Returnees to Syria do not return to themselves.
— Yassin Al-Maslakh
Syrians, as a rule, write about what they wish from this geography they call a homeland — a long list of postponed desires: freedom, coexistence, justice for those whose rights were stripped away, and genuine efforts to rise from the ruins of everything that has collapsed.
Many Syrians return carrying within them a desire for a new beginning with the country they were once forced to leave.
Last night, we were a group of people who had lived outside the country for long periods. We sat together, trying to share what remained of our stories — or what had begun to form of them upon our return.
It did not take long before the phrase emerged — one that expands in meaning even as it shortens in words, and one that everyone understands instinctively: “It feels like I’m starting from zero.”.
Here, zero is no longer a number. It is no longer a symbol of absence or void.
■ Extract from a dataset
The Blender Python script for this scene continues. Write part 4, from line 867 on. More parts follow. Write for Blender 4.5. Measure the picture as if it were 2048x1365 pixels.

It has become a human and social condition — part of the collective memory of Syrians, a memory that may differ in detail from one person to another, but shares a deeper core: a quiet, persistent insistence on rising again.
A beginning called “zero” — even if one believes they have already walked a long road through years of exile.
Perhaps this relationship with zero began in 2011, with the start of the popular uprising against a system of entrenched authoritarianism.
From that “beginning,” everything seemed open to redefinition. There was a collective desire to start from zero together — to search again for meaning: the meaning of life, the meaning of homeland, and the meaning of being human in this place.
As the path unfolded, the country became burdened by war, by chaos, and by millions of fragmented stories carried into exile.
Exile was never a familiar choice for Syrians. I remember clearly when the idea of leaving was not part of everyday life. Today, it has become a near-universal experience for those who hold this identity.
Returnees to Syria do not return to themselves.
In exile, we learned how to reconstruct ourselves — how to present versions of ourselves that could survive in new societies. But what no one told us is that return is not recovery.
It is another beginning — more complex, more fragile.
The family you left behind is no longer the same. And you are no longer the same person either.
You sit among them and realize you must begin again: create new memories, build a shared language, reconstruct yourself from a tired and fragile memory.
And so you understand, in some quiet way, that you are starting from zero — trying to re-enter a life you once believed was already yours.
It does not stop with family. Even with friends, you find yourself explaining again: What has changed in you? What no longer feels familiar? What do you need now to feel okay? As though you are redefining yourself repeatedly, in a language you never fully mastered.
And so the sentence keeps returning, in different places, on different tongues: “It feels like I’m starting from zero.”It is not a complaint so much as it is an admission — an acknowledgment that something has changed us, that what we will become has not yet taken shape, and that despite everything, we are still learning how to endure.
For this reason, zero seems to have become a quiet companion in Syrian life: in revolution, in departure, in survival, and in return.
Always, there is a beginning imposed upon us — or chosen by us — only for us to discover that we are standing once again at the same point.